Sampling - Digitizing an analog signal

When digitizing an analog signal, we measure the signal amplitude at specific points in time. These measurements are done periodically, at what we call the sampling rate. The measured amplitude values can be stored as a series (list) of numbers, and this is the data we manipulate when doing digital signal processing.

A Sine wave
A Sine wave sampled at fine resolution
A Sine wave sampled at coarse resolution

The Nyquist frequency

The highest frequency we can represent with a digital signal is determined by the sampling rate. According to the Nyquist theorem, the theoretical highest frequency we can represent is at half the sampling rate. Obviously, the digital representation of a sine wave at half the sampling frequency will no longer look like a sine wave when represented digitally. When the signal is converted back to analog audio, these shapr edges are smoothed out, so we actually will get back a sine wave on the audio output.

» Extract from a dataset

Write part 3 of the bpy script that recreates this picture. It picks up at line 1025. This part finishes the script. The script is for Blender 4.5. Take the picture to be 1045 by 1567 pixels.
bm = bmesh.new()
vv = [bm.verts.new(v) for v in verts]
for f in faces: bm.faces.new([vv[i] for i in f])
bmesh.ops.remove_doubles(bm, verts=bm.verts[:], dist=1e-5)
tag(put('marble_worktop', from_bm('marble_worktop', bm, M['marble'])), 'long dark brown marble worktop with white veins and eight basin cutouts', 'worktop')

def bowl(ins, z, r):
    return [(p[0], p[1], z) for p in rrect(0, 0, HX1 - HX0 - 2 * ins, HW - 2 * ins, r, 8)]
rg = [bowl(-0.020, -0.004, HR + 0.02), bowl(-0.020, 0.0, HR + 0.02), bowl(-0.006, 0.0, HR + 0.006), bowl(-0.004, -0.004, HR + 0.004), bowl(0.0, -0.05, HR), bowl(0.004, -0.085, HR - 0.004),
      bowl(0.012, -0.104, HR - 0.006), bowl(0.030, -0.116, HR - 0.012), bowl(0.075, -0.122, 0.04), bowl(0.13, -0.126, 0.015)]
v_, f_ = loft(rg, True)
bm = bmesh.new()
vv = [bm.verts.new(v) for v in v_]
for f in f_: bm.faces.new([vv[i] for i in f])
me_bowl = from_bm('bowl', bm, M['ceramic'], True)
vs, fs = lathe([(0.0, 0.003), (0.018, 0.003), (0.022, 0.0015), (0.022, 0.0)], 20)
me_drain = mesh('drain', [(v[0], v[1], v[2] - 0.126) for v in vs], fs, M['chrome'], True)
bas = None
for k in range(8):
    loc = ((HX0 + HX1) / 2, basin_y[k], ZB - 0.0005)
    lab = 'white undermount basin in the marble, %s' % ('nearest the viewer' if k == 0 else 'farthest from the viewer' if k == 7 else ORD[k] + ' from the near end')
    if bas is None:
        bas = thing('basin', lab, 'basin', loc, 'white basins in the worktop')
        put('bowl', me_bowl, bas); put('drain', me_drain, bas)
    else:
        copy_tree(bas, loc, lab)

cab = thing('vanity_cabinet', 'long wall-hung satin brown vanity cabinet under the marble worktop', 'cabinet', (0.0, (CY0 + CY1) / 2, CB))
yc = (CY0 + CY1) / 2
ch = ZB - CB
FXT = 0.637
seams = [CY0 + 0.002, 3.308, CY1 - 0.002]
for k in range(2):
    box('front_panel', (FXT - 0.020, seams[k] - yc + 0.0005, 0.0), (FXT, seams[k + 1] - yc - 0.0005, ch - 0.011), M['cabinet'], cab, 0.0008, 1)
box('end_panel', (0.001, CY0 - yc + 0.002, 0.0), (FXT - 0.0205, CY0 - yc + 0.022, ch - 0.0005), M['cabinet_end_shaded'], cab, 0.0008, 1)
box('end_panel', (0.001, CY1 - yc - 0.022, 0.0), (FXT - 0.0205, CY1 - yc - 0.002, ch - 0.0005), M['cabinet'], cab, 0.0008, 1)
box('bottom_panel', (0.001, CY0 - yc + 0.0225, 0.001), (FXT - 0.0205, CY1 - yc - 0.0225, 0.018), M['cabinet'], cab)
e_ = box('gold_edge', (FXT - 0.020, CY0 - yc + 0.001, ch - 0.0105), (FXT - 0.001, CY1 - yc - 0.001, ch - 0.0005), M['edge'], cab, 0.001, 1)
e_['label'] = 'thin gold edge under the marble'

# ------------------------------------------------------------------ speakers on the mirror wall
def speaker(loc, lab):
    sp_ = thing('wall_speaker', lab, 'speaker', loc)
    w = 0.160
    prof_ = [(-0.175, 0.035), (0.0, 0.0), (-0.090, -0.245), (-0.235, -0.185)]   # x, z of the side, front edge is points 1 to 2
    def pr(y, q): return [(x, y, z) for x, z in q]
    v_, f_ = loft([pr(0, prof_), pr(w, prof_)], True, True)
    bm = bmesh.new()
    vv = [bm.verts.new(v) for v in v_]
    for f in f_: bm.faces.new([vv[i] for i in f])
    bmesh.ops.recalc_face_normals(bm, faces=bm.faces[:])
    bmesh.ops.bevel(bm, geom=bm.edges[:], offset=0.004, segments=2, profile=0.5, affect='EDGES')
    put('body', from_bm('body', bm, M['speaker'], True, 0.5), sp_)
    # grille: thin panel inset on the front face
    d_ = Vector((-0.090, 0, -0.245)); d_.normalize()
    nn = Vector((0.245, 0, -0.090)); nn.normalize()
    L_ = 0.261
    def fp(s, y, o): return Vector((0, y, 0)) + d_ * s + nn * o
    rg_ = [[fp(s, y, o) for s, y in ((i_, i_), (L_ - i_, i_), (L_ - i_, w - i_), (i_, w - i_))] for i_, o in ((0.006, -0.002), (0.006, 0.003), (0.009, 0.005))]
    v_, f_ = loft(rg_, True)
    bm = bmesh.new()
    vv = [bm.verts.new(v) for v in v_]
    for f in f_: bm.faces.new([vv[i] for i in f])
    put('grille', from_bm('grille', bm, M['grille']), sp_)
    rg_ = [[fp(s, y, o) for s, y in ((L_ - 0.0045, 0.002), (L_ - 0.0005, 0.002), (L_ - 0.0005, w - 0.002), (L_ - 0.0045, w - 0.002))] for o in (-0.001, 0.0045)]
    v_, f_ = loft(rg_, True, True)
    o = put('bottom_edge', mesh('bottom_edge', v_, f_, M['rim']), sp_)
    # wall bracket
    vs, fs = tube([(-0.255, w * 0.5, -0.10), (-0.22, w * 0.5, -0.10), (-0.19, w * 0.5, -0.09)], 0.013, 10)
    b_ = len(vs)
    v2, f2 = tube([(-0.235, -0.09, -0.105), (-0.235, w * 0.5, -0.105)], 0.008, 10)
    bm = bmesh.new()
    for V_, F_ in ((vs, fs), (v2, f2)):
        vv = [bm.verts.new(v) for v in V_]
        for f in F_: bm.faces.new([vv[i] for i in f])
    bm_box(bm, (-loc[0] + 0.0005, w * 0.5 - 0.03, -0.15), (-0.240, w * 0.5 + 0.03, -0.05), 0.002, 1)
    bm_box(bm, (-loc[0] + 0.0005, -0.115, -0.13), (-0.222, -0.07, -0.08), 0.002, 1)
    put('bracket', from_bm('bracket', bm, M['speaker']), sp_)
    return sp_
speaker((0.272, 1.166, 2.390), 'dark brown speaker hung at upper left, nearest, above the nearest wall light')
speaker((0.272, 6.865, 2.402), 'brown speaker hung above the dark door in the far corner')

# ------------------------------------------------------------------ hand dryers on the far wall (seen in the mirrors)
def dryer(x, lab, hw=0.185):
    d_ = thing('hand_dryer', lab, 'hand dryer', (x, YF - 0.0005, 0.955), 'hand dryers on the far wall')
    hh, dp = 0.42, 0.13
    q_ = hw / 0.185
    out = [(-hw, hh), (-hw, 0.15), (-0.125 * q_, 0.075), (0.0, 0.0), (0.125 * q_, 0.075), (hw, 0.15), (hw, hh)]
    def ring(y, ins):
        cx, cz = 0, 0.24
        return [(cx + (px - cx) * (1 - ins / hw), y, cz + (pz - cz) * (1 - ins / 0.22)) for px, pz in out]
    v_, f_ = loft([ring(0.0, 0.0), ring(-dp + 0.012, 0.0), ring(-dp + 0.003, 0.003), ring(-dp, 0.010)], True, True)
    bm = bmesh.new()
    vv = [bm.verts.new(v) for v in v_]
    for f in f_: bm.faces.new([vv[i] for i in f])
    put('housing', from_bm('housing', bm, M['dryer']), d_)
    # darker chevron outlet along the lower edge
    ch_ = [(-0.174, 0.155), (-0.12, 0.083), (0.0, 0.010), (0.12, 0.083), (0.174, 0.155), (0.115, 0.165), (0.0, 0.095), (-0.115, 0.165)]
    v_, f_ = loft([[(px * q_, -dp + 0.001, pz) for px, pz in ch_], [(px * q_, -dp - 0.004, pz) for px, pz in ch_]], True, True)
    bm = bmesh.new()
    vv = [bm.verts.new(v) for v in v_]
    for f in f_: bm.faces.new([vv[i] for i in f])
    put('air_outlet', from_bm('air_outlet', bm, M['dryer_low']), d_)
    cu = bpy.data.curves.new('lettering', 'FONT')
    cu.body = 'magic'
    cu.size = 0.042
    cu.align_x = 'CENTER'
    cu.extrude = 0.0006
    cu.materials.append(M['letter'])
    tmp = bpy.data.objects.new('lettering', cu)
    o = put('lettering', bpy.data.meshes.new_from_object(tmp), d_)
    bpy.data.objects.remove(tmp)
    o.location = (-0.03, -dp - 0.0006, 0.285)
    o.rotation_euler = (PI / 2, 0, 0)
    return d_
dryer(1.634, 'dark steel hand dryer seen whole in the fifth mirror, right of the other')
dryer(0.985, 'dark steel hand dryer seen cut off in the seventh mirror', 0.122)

A Sine wave at the Nyquist frequency (sampling rate / 2)

The above theoretical example also requires that our audio signal and sampling rate are perfectly aligned (in phase). Let's see what happens if the two are exactly out of phase.

A Sine wave at the Nyquist frequency (sampling rate / 2), sampled out of phase

Given the above, our recommendation is to use at least four times higher sampling rate than the highest frequency you want to represent digitally.